統一地方選挙が佳境を迎えつつある。
これまでウグイス嬢の裏話を2回にわたって報じてきたが(4月10日、15日公開記事)、その3弾をお送りしよう。関西在住で40代のUさんは大学生時代からウグイス嬢を経験し、イベントコンパニオンや劇団員でもあったため、人前で喋るのは得意だ。現在は若いウグイス嬢をスカウトして教育し、それを懇意の候補者に届ける「親方」の仕事にシフトしている。
ウグイス嬢として雇われる際には履歴書を事務所に提出するが、これが本当にザルで、年齢などは自己申告でOKだという。
「今度、私は何歳にしようかな」
「Aちゃんは若く見えるから、29歳でええんちゃうの」
「そうしよーっと」
実年齢は35歳だが、こんな調子でサバを読むウグイス嬢はザラにいるという。ウグイス嬢の法定支払い価格は1日1万5000円と決まっているが、ここにも抜け穴があった。Uさんが打ち明ける。
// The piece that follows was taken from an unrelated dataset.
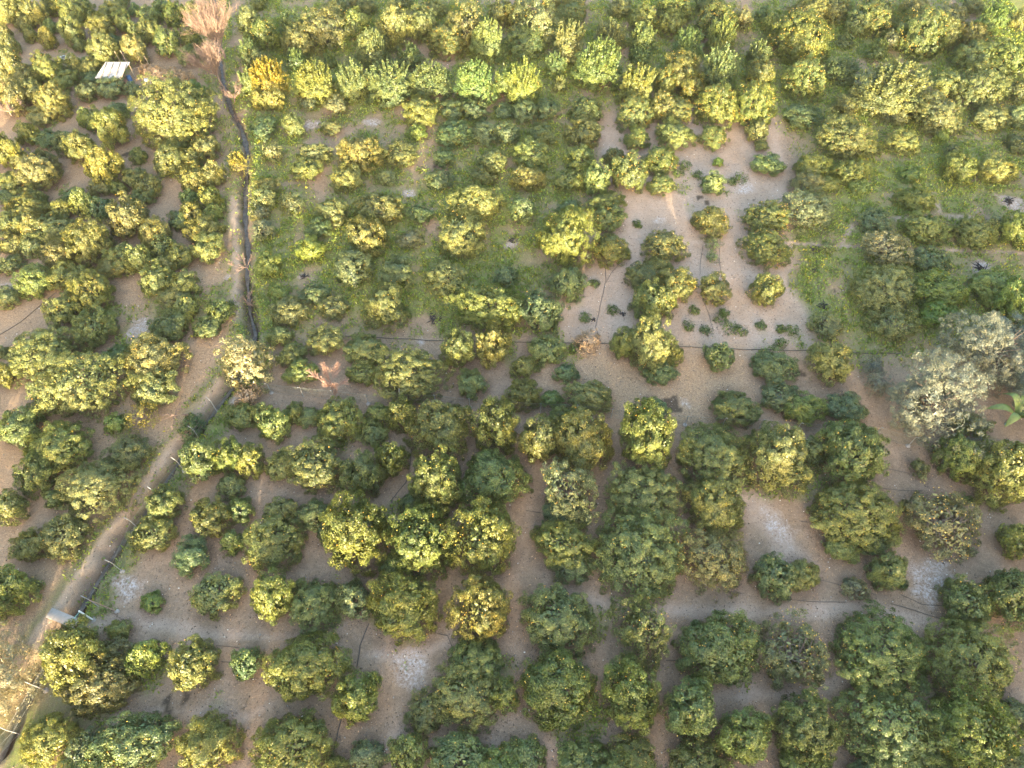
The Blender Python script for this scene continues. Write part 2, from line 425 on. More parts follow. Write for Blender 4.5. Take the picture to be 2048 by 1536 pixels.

「1日1万5000円ですが、何時間働くという規定はないんです。街宣車は朝8時から20時まで走れますが、そうなると12時間ですよね。私はウグイスが動ける時間をちゃんと聞いて、例えば8時から12時まで4時間。そして次が12時から16時、そして16時から20時というシフトを組んでやる。それぞれに1万5000円が支払われることになるため、ウグイスたちはピーピーと喜んでいます」
そのぶんお金がかかるからと、事務所はいい顔をしないというが、苦戦中の候補者のところに精鋭のウグイスを出せば、喜んでくれる。要は付き合いが大事だということなのだ。
広島県で発覚した河井案里元議員の公選法違反事件は、広島じゅうの県議らが事情聴取を受けたことで、大騒ぎになった。
「実はあの件があってから、警察も選管も厳しくなったんです。私は謝礼で票の取りまとめはしていませんが、ちょっと困ったことがありまして。選挙が終わって3カ月ぐらいで、選挙違反の取締りは解散になる。だから、法定費用を越える謝礼をウグイス嬢に支払う場合は、3カ月が過ぎてから渡すのが恒例になっていました。でも、それも厳しくなったようです」(Uさん)
全国的にウグイス嬢という言葉は認知されているが、男性はなんと呼ばれているのだろうか。
「カラスです。カラスはその支持団体の方がマイクを握って応援するみたいです。あまり需要はありませんが」(Uさん)
Uさんは今日も、関西の市議選応援ウグイス嬢のチェックに奔走している。